** Written instruction **
Give the lines of the material verbatim, from the first line to the line with "(.60, .66, .68), .15, var=.1)", including both.

** Source excerpt **
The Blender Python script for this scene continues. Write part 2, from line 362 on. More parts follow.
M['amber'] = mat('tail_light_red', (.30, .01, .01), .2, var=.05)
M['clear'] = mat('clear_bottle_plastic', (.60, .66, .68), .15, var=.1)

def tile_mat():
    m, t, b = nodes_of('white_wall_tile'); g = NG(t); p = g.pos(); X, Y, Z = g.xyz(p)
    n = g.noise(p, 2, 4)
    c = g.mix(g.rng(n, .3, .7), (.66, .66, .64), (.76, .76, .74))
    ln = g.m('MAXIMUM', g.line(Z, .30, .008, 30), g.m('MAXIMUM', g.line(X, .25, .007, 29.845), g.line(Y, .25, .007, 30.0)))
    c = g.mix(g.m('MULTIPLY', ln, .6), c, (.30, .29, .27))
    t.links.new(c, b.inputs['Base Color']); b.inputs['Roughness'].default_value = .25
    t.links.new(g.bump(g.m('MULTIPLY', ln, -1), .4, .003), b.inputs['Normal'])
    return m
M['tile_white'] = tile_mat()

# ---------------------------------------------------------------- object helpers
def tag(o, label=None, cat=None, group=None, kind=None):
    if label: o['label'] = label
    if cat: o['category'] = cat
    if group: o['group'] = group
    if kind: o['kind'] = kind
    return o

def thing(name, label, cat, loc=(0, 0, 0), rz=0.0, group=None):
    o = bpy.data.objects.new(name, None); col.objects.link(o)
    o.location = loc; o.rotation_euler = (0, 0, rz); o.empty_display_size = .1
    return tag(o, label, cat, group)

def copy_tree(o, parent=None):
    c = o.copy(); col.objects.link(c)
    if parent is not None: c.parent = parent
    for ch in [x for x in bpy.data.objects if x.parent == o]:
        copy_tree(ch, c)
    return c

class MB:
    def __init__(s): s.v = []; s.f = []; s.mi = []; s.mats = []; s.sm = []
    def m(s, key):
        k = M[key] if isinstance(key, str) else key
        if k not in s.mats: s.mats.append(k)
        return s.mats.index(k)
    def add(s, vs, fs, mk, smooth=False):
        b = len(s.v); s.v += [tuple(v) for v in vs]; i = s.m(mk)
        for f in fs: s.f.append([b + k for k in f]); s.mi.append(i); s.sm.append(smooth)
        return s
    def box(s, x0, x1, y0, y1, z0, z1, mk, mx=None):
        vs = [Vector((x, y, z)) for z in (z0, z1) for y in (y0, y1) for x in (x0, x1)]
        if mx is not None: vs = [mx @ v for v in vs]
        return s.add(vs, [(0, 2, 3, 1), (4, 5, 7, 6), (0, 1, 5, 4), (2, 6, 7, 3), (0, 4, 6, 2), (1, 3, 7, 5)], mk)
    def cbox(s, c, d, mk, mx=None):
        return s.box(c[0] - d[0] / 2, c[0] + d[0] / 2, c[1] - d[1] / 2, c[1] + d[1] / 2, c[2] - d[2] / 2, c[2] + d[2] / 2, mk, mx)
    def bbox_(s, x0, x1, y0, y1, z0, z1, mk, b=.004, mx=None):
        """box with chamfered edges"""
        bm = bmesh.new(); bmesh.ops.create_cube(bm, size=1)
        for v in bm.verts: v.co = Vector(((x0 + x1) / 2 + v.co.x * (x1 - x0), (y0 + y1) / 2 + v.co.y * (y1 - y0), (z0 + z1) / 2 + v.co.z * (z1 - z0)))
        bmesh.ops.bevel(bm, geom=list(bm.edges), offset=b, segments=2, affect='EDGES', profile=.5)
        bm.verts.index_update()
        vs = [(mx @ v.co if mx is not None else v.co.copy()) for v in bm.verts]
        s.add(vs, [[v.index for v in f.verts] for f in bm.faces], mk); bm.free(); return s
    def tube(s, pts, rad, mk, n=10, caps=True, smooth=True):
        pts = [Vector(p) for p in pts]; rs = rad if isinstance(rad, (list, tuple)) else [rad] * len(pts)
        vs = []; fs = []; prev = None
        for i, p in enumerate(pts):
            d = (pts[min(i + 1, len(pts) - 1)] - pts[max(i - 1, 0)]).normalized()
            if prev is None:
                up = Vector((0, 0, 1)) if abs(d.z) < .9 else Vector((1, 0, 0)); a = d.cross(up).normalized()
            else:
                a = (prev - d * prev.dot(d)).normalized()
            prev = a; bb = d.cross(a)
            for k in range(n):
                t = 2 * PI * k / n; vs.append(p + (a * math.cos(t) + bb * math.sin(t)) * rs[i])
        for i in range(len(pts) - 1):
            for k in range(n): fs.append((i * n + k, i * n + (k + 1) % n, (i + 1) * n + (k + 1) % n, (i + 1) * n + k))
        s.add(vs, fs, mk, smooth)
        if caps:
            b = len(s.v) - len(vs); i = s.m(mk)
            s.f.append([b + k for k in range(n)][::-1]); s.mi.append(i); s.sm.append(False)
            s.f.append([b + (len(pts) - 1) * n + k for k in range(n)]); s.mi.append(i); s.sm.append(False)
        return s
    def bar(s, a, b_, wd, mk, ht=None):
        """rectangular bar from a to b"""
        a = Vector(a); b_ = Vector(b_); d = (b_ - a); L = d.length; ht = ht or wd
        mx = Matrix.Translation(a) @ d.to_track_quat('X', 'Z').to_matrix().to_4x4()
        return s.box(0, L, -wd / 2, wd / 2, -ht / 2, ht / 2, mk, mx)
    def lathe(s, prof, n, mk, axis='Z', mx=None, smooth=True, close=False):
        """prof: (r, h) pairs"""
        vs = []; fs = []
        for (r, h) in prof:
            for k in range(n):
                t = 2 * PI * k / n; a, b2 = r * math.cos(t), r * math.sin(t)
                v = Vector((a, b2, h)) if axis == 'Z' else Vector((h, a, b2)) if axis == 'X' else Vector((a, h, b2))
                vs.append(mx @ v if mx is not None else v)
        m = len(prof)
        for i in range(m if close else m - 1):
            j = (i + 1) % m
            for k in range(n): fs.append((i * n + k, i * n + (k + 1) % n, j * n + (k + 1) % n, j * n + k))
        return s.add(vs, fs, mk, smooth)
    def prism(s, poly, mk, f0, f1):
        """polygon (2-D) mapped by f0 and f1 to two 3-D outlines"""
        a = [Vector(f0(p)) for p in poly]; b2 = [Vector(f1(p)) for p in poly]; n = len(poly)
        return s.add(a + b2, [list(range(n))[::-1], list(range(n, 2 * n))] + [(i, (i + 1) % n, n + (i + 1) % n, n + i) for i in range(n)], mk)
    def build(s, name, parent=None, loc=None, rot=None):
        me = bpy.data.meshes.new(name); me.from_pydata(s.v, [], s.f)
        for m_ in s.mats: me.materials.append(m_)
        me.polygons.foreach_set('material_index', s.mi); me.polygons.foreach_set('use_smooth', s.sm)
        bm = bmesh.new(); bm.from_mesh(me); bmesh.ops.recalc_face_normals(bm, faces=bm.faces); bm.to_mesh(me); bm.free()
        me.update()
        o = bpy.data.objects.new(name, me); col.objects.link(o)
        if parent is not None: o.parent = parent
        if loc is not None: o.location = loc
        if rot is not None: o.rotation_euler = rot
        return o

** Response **
The Blender Python script for this scene continues. Write part 2, from line 362 on. More parts follow.
M['amber'] = mat('tail_light_red', (.30, .01, .01), .2, var=.05)
M['clear'] = mat('clear_bottle_plastic', (.60, .66, .68), .15, var=.1)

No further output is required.